The California Private Attorneys General Act (“PAGA”) allows aggrieved employees to file lawsuits to recover civil penalties for Labor Code violations on behalf of themselves, other employees, and the state of California. Recoverable civil penalties can be significant. For example, for violations of Labor Code provisions that do not specify a penalty amount, PAGA provides default civil penalties at $100 for each aggrieved employee per pay period for the first violation, and $200 for each violation thereafter. Because separate penalties may be assessed for each Labor Code violation in the same pay period, PAGA penalty exposure can grow exponentially.
Recently, the California Court of Appeal handed down a decision in Rocha v. U-Haul Co. of California, 88 Cal. App. 5th 65 (2023), that offers employers a potential path to limit PAGA penalty exposure. In Rocha, the plaintiffs brought individual retaliation claims and eventually sought leave to add PAGA claims based on the same conduct, which the court denied.
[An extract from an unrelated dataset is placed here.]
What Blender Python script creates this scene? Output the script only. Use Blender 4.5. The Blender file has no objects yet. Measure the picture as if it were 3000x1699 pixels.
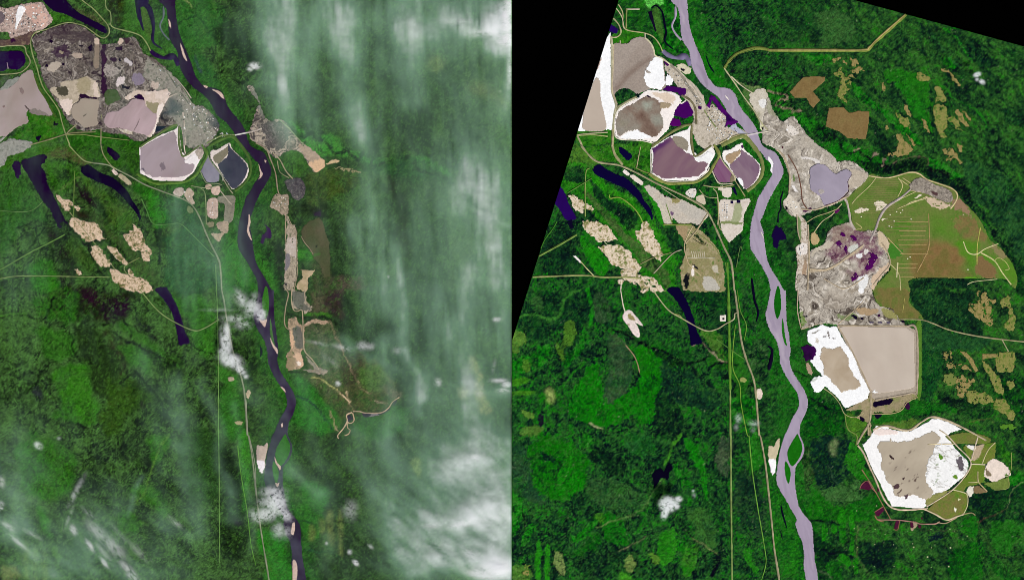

The plaintiffs’ individual claims were compelled to arbitration, and the arbitrator subsequently determined that the defendant was not liable for retaliation.
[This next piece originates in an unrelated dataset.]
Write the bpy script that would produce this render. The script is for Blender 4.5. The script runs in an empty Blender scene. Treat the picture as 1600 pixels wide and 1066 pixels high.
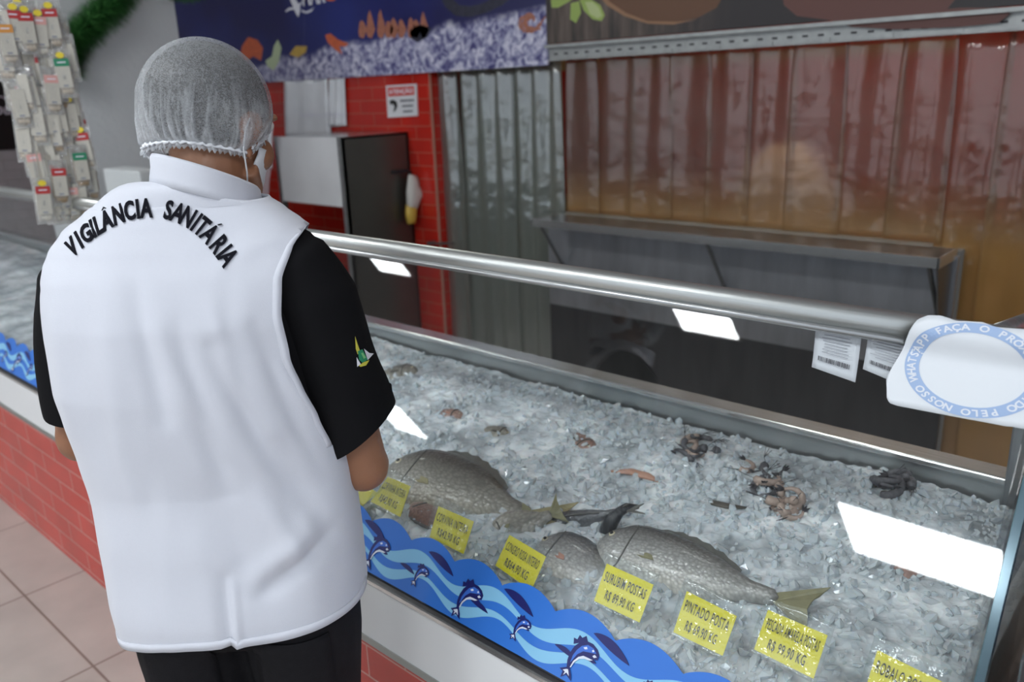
import bpy, bmesh, math, random
import numpy as np
from mathutils import Vector, Matrix, noise, Euler
random.seed(7)
PI = math.pi
scn = bpy.context.scene
COL = scn.collection

# ------------------------------------------------------------------ camera
FPX, CX, CY, CAMZ = 1300.0, 800.0, 533.0, 1.6
_down = Vector((165, -4285, -FPX)).normalized()
_up = -_down
_v = Vector((-680 - CX, -(190 - CY), -FPX))
_nx = (_v - _up * _v.dot(_up)).normalized()
_X = -_nx; _Z = _up; _Y = _Z.cross(_X)
ROT = Matrix((_X, _Y, _Z))            # world = ROT @ camera
CAM = Vector((0, 0, CAMZ))
def ray(px, py):
    return (ROT @ Vector((px - CX, -(py - CY), -FPX))).normalized()
def at(px, py, ax, val):
    d = ray(px, py); t = (val - CAM[ax]) / d[ax]; return CAM + d * t
def on_plane(px, py, p0, n):
    d = ray(px, py); t = (Vector(p0) - CAM).dot(n) / d.dot(n); return CAM + d * t
cam_d = bpy.data.cameras.new('camera'); cam = bpy.data.objects.new('camera', cam_d); COL.objects.link(cam)
cam.matrix_world = Matrix.Translation(CAM) @ ROT.to_4x4()
cam_d.sensor_width = 36; cam_d.lens = FPX / 1600 * 36; cam_d.clip_start = .05
cam_d.dof.use_dof = True; cam_d.dof.focus_distance = 1.28; cam_d.dof.aperture_fstop = 4.0
scn.camera = cam

# ------------------------------------------------------------------ materials
def nodes(name):
    m = bpy.data.materials.new(name); m.use_nodes = True
    return m, m.node_tree.nodes, m.node_tree.links, m.node_tree.nodes['Principled BSDF']
def mat(name, col, rough=.5, metal=0, noise_amt=0, nscale=20, bump=0, bscale=60, trans=0, ior=1.45, sss=0, coat=0, emit=None, es=0, sheen=0, stretch=(1, 1, 1)):
    m, N, L, b = nodes(name)
    b.inputs['Base Color'].default_value = (*col, 1); b.inputs['Roughness'].default_value = rough
    b.inputs['Metallic'].default_value = metal; b.inputs['IOR'].default_value = ior
    b.inputs['Transmission Weight'].default_value = trans
    if sss: b.inputs['Subsurface Weight'].default_value = sss; b.inputs['Subsurface Radius'].default_value = (.02, .01, .006)
    if coat: b.inputs['Coat Weight'].default_value = coat; b.inputs['Coat Roughness'].default_value = .1
    if sheen: b.inputs['Sheen Weight'].default_value = sheen
    if emit: b.inputs['Emission Color'].default_value = (*emit, 1); b.inputs['Emission Strength'].default_value = es
    tc = N.new('ShaderNodeTexCoord'); mp = N.new('ShaderNodeMapping'); mp.inputs['Scale'].default_value = stretch
    L.new(tc.outputs['Object'], mp.inputs['Vector'])
    if noise_amt:
        n = N.new('ShaderNodeTexNoise'); n.inputs['Scale'].default_value = nscale; n.inputs['Detail'].default_value = 6
        L.new(mp.outputs[0], n.inputs['Vector'])
        mx = N.new('ShaderNodeMix'); mx.data_type = 'RGBA'
        mx.inputs[6].default_value = (*[c * (1 - noise_amt) for c in col], 1)
        mx.inputs[7].default_value = (*[min(1, c * (1 + noise_amt)) for c in col], 1)
        L.new(n.outputs['Fac'], mx.inputs[0]); L.new(mx.outputs[2], b.inputs['Base Color'])
    if bump:
        n2 = N.new('ShaderNodeTexNoise'); n2.inputs['Scale'].default_value = bscale; n2.inputs['Detail'].default_value = 4
        L.new(mp.outputs[0], n2.inputs['Vector'])
        bp = N.new('ShaderNodeBump'); bp.inputs['Strength'].default_value = bump; bp.inputs['Distance'].default_value = .01
        L.new(n2.outputs['Fac'], bp.inputs['Height']); L.new(bp.outputs[0], b.inputs['Normal'])
    return m
def ramp(N, pts):
    r = N.new('ShaderNodeValToRGB'); e = r.color_ramp.elements
    while len(e) > 1: e.remove(e[-1])
    e[0].position = pts[0][0]; e[0].color = (*pts[0][1], 1)
    for p, c in pts[1:]:
        x = e.new(p); x.color = (*c, 1)
    return r
def brick_mat(name, axes, c1, c2, mortar, bw, bh, ms, off=(0, 0), rough=.12, offset=.5, bump=.4, coat=0, shift=.0):
    m, N, L, b = nodes(name)
    tc = N.new('ShaderNodeTexCoord'); sp = N.new('ShaderNodeSeparateXYZ'); cb = N.new('ShaderNodeCombineXYZ')
    L.new(tc.outputs['Object'], sp.inputs[0]); L.new(sp.outputs[axes[0]], cb.inputs[0]); L.new(sp.outputs[axes[1]], cb.inputs[1])
    mp = N.new('ShaderNodeMapping'); mp.inputs['Location'].default_value = (off[0], off[1], 0); L.new(cb.outputs[0], mp.inputs[0])
    br = N.new('ShaderNodeTexBrick'); L.new(mp.outputs[0], br.inputs['Vector'])
    br.inputs['Color1'].default_value = (*c1, 1); br.inputs['Color2'].default_value = (*c2, 1); br.inputs['Mortar'].default_value = (*mortar, 1)
    br.inputs['Scale'].default_value = 1; br.inputs['Mortar Size'].default_value = ms; br.inputs['Mortar Smooth'].default_value = .2
    br.inputs['Brick Width'].default_value = bw; br.inputs['Row Height'].default_value = bh; br.offset = offset
    n = N.new('ShaderNodeTexNoise'); n.inputs['Scale'].default_value = 5; n.inputs['Detail'].default_value = 5; L.new(tc.outputs['Object'], n.inputs['Vector'])
    mx = N.new('ShaderNodeMix'); mx.data_type = 'RGBA'; mx.blend_type = 'MULTIPLY'; mx.inputs[0].default_value = 1
    rp = ramp(N, [(.3, (.82, .82, .82)), (.7, (1, 1, 1))]); L.new(n.outputs['Fac'], rp.inputs[0])
    L.new(br.outputs['Color'], mx.inputs[6]); L.new(rp.outputs[0], mx.inputs[7]); L.new(mx.outputs[2], b.inputs['Base Color'])
    b.inputs['Roughness'].default_value = rough
    bp = N.new('ShaderNodeBump'); bp.inputs['Strength'].default_value = bump; bp.inputs['Distance'].default_value = .004; bp.invert = True
    L.new(br.outputs['Fac'], bp.inputs['Height']); L.new(bp.outputs[0], b.inputs['Normal'])
    return m
def steel(name, col=(.42, .43, .43), rough=.28, stretch=(1, 30, 30), amt=.25):
    m = mat(name, col, rough, .85, noise_amt=amt, nscale=2.5, bump=.05, bscale=8, stretch=stretch)
    return m
def thin_glass(name, tint=(.985, .995, .995), ior=1.5):
    m, N, L, b = nodes(name); N.remove(b)
    out = N['Material Output']; t = N.new('ShaderNodeBsdfTransparent'); t.inputs[0].default_value = (*tint, 1)
    g = N.new('ShaderNodeBsdfGlossy'); g.inputs['Roughness'].default_value = .015; g.inputs[0].default_value = (1, 1, 1, 1)
    lw = N.new('ShaderNodeLayerWeight'); lw.inputs[0].default_value = .5
    pw = N.new('ShaderNodeMath'); pw.operation = 'POWER'; pw.inputs[1].default_value = 5; L.new(lw.outputs['Facing'], pw.inputs[0])
    fr = N.new('ShaderNodeMath'); fr.operation = 'MULTIPLY_ADD'; fr.inputs[1].default_value = .94; fr.inputs[2].default_value = .045; L.new(pw.outputs[0], fr.inputs[0])
    mx = N.new('ShaderNodeMixShader'); L.new(fr.outputs[0], mx.inputs[0]); L.new(t.outputs[0], mx.inputs[1]); L.new(g.outputs[0], mx.inputs[2])
    L.new(mx.outputs[0], out.inputs[0]); return m
def film(name, tint, alpha_col, opac, rough=.15, gloss=.12, bump=0, bscale=30, patt=None):
    """translucent sheet: transparent + diffuse/translucent + glossy"""
    m, N, L, b = nodes(name); N.remove(b); out = N['Material Output']
    t = N.new('ShaderNodeBsdfTransparent'); t.inputs[0].default_value = (*tint, 1)
    d = N.new('ShaderNodeBsdfDiffuse'); d.inputs[0].default_value = (*alpha_col, 1)
    tl = N.new('ShaderNodeBsdfTranslucent'); tl.inputs[0].default_value = (*alpha_col, 1)
    md = N.new('ShaderNodeMixShader'); md.inputs[0].default_value = .4; L.new(d.outputs[0], md.inputs[1]); L.new(tl.outputs[0], md.inputs[2])
    g = N.new('ShaderNodeBsdfGlossy'); g.inputs['Roughness'].default_value = rough
    m1 = N.new('ShaderNodeMixShader'); m1.inputs[0].default_value = opac; L.new(t.outputs[0], m1.inputs[1]); L.new(md.outputs[0], m1.inputs[2])
    m2 = N.new('ShaderNodeMixShader'); m2.inputs[0].default_value = gloss; L.new(m1.outputs[0], m2.inputs[1]); L.new(g.outputs[0], m2.inputs[2])
    L.new(m2.outputs[0], out.inputs[0])
    tc = N.new('ShaderNodeTexCoord')
    if bump:
        n = N.new('ShaderNodeTexNoise'); n.inputs['Scale'].default_value = bscale; L.new(tc.outputs['Object'], n.inputs['Vector'])
        bp = N.new('ShaderNodeBump'); bp.inputs['Strength'].default_value = bump; bp.inputs['Distance'].default_value = .02
        L.new(n.outputs['Fac'], bp.inputs['Height']); L.new(bp.outputs[0], g.inputs['Normal'])
    return m, N, L, dict(t=t, d=d, tl=tl, m1=m1, m2=m2, tc=tc, g=g)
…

On appeal, the plaintiffs challenged the trial court’s decision to deny their request for leave to add their PAGA claims. The Court of Appeal affirmed the trial court’s decision, holding that, based on the doctrine of issue preclusion, the plaintiffs “[could not] establish PAGA standing to bring a claim based on Labor Code violations by U-Haul already alleged in the [] complaint, because the arbitrator found no such violations occurred, and that finding has issue preclusive effect.It would thus have been futile to allow the [plaintiffs] to allege such a PAGA claim.”Put differently, “the arbitrator’s finding that the [plaintiffs] did not suffer a section 1102.5 violation as alleged in the [] complaint precludes them from qualifying as ‘aggrieved employees’ based on that same alleged [Labor Code] violation.” This means that if a PAGA plaintiff loses the merits of the case, then standing to sue on behalf of aggrieved employees disappears.
The California Supreme Court is currently reviewing another PAGA case, Adolph v. Uber Technologies, Inc., Case No. S274671, to determine whether plaintiffs continue to have standing to bring PAGA claims on behalf of a group of aggrieved employees even after their individual claims are resolved. Nevertheless, regardless of the outcome of Adolph, Rocha provides a useful tool for employers to end a PAGA suit altogether once an employer can prevail against the named plaintiff.